The first and last of the four tracks serve as something of brackets, each containing the highest ratio of acoustic guitar work, surrounding the more abstract core of cuts 2 & 3. While "Ghosts" doesn't allude directly to the classic Ayler piece it is indeed rather otherworldly, Fahey's heavy, low sitar-like strumming offset by his equally dark vocal moans sounding very much out of a Tuvan conception even if he doesn't quite achieve the overtones. Then comes the plunge into electronics, first with "Garbage", then "You Can't Cool Off in the Mill Pond, You Can Only Die". Fahey's) use of field recordings and other electronic enhancements was always brutal, even crudely naïve though it seems in character with the bleak outlook of his later career. One can make connections between the massive whorls of sound and the paintings selected for inclusion here, many of them consisting of violent collisions of heavily applied pigment, several having a similar art brut/animist aspect to those of Don Van Vliet. "Garbage" sounds like some enormous eddy, a cavernous whirlpool in constant flush mode, swallowing entire households full of detritus.
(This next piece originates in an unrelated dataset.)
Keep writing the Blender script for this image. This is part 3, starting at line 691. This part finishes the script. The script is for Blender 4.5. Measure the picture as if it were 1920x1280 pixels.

The following cut ups the harrowing ante even more, blending in those moans and harsh strums from "Ghosts" and metallically echoing the electronica; very effective. Again, how much of this conception can be credited to Allman is not indicated. The cheerily titled, "The Mill Pond Drowns Hope" foregrounds some lovely, reverberating guitar, the electronics taking on a troubling, harmonium-like presence beneath. Despite the title, Fahey's guitar sends out very hopeful plaints, beautiful ringing notes recalling his classic music from the late 50s and early 60s. Halfway through, though, what appears to be a distorted version of his vocalizing wells up, bellowing in pain, an awful yin to the guitar's yang; a very powerful track.
All told, "The Mill Pond" easily fits into the other fine if awkward releases from Fahey's last decade and is a mandatory purchase for admirer's of this great musician.